RAPACES (Peter Douroutzis, 2025)

Vieux briscard du journalisme de fait divers, Samuel (Sami Bouajila) et sa fille Ava (Mallaury Wanecque), actuellement en stage dans la rédaction, couvrent pour leur magazine le meurtre d’une jeune fille attaquée à l’acide. Frappé par la brutalité de ce meurtre, ainsi que par l’intérêt d’Ava pour l’affaire, Samuel décide de mener une enquête indépendante, à l’insu de sa rédaction. Il découvre des similitudes troublantes avec l’assassinat d’une autre femme, survenu dans la même région deux ans auparavant…

A la vision de Rapaces, La nuit du 12 nous vient immédiatement à l’esprit. Prenant également son point d’ancrage dans un fait divers authentique (l’affaire Elodie Kulik), Rapaces se distance rapidement, comme le film de Dominik Moll, du réel pour adopter un point de vue éloigné du réel. Là au le film multi-césarisé jouait très habilement la carte du cold case obsédant son enquêteur (canevas décidément à la base des plus mémorables thrillers de l’histoire du cinéma), Rapaces opte pour l’enquête journalistique parallèle avec un dénouement.

Si la volonté du cinéaste Peter Douroutzis est à la fois originale et très efficace, elle en devient aussi le point ambivalent de l’entreprise. Le titre du film et la très longue séquence d’introduction laisse entendre clairement que les journalistes de l’hebdomadaire Détective (puisque la rédaction est nommée) sont prêts à tout pour atteindre leur but, quitte à utiliser des méthodes plus que discutables. Or, plus les minutes avancent, plus il parait évident que le réalisateur tente de revaloriser ce genre de presse (dont les prémices, au début du XXe Siècle, furent chapeautés par de remarquables plumes).
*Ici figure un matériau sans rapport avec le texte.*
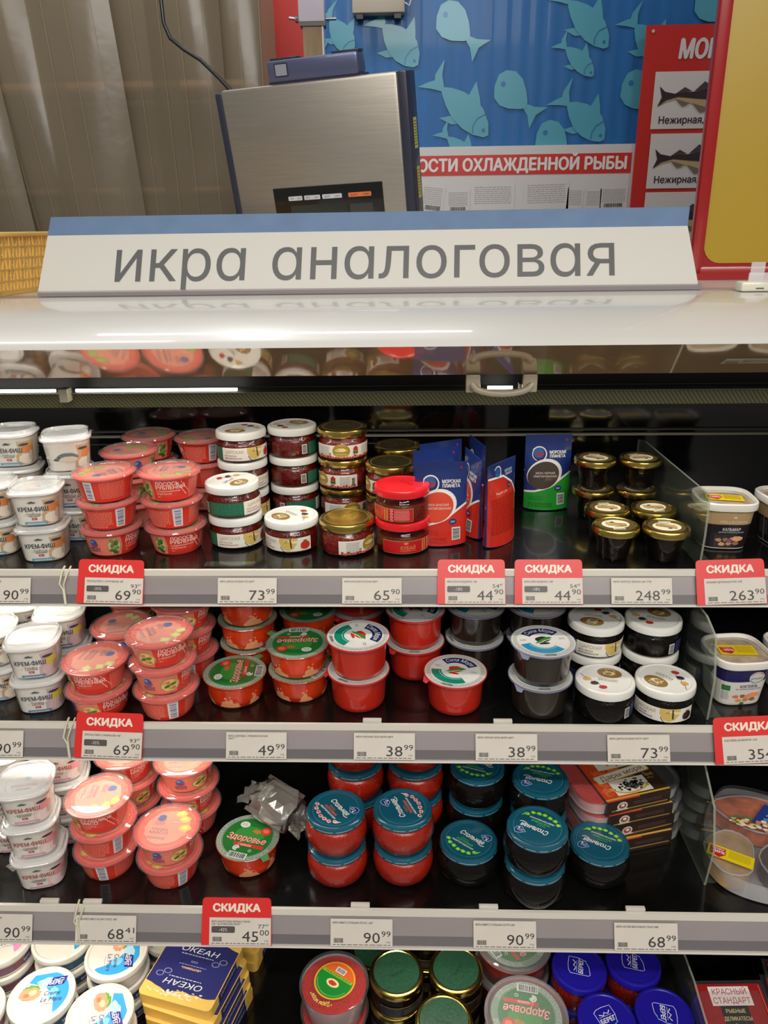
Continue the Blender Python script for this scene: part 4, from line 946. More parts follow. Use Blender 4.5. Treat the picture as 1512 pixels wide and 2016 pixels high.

Ce point de vue changeant en cours de récit oblige également Douroutzis de laisser sur le carreau ses personnages secondaires (Jean-Pierre Daroussin, Valérie Donzelli, Stefan Crepin), tous excellents. On en serait même à se demander pourquoi ces derniers ont été à ce point développés, puisque leurs parcours personnels ne se télescopent jamais avec le récit  central.Par chance, la mise en scène et le scénario sont suffisamment denses pour l’on oublie presque de problème pourtant fondamental.

Doté d’un suspense exceptionnellement efficace, les 20 dernières minutes du film sont d’ailleurs puissance rare, sans pour autant que le réalisateur ne fasse appel à des artifices inutiles. Toute la séquence finale (à propos de laquelle nous ne divulgâcheront évidemment pas) est d’ailleurs tellement simple, dans sa structure narrative, qu’on est même surpris qu’elle fonctionne si bien.

Niveau casting, le film profite du succès de L’amour ouf, car tenu en bonne partie par la jeune Mallory Wanecque, véritable révélation du film de Gilles Lellouche. Sans être exempt de défaut, Rapaces séduira sans l’ombre d’un doute les amateurs de polars suffisamment originaux dans leur construction pour arriver à tirer leur épingle du jeu.

Rapaces de Peter Douroutzis, avec Sami Bouajila, Mallory Wanecque, Jean-Pierre Daroussin, Valérie Donzelli, Stefan Crepon, Andréa Bescond, France, 1h44. Actuellement sur les écrans.